Pompeo’s hand-picked negotiator, Zal Khalilzad, excluded the Afghan government, whose people had bled far more than any other partner in the war, from the peace talks. He also excluded the other dozens of states who joined us, including NATO members. Once a deal was reached, America’s attitude was not consulting with the partners about it but informing them—take it or take it—these are your choices. That the deal was shameful and amounted to a surrender made the Trump administration’s arrogance all the more grotesque. But it wasn’t a mere American surrender; it was a NATO defeat.
President Joe Biden had an opportunity to nix the deal (of which the Taliban were already in violation when he took office). But more than that, he had a responsibility to do so: He campaigned on the promise that enlightened statesmen would once again be at the helm. He spoke forcefully of the importance of alliances. Secretary of State Antony Blinken and Secretary of Defense Lloyd Austin went on a charm offensive to apologize for the previous four years—as they should have.
But apologies are hollow words without a change in behavior.
The allies and partners who had been promised that they would be consulted with over every decision found out from their televisions that the decision had been made. Even President Ashraf Ghani of Afghanistan was only allowed half an hour’s notice before Biden’s announcement of total American withdrawal by September 11.
The arrogance and ignorance Lederer and Burdick described was conceived in dismissal. The ugly American of the book dismissed his host’s knowledge and agency. Today’s ugly American is dismissing allies’ interests and sacrifices. Obama, Trump, and Biden knew (or at least had every reason to know) what our allies had endured in our behalf, of the loyalty and brotherhood they had demonstrated, and of the trust and confidence they had earned. And each, in succession, spurned them anyway.
The most-damaged alliance is the “special relationship” between the United States and the United Kingdom. The mood was captured by Tom Tugendhat, a Conservate member of Parliament, an Afghanistan War veteran, and the chair of the Foreign Affairs Committee:
The mission in Afghanistan . . . was a NATO mission. . . . The phone calls that I’m still receiving, the text messages that I’ve been answering, as I’ve been waiting, putting people in touch with our people in Afghanistan, reminds us that we are connected. We are connected still today. . . .

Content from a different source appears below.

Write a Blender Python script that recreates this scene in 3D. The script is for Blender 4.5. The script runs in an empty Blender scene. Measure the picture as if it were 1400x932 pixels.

That connection links us all to our European partners, to our European neighbors, and to our international friends. It is with great sadness that I now criticize one of them. Because I was never prouder than when I was decorated by the 82nd Airborne after the capture of Musa Qala. It was a huge privilege, a huge privilege, to be recognized by such an extraordinary unit in combat. To see their commander-in-chief call into question the courage of men I fought with, to claim that they ran, is shameful. The parliament burst into the shouts of “Hear! Hear!”
In retrospect, it was not arrogant to drag them with us into this war. America had been attacked. It was right and just and legal to convince them to come to our aid. And it was good for them, not only because they were also targets of Islamic fundamentalist terrorism, as the Spanish learned on March 11, 2004, and British discovered on July 7, 2005—but also because, if attacked, they could remind American politicians and the American people that it was our turn to repay the debt.
American hegemony was built on a simple, radical idea: It’s more effective, more humane, and more stable—not to mention cheaper—to win allies rather than subjugating satellites. We seem lately to have forgotten the difference. It was readily apparent why Trump was an ugly American. It’s incomprehensible why Biden would choose to be one.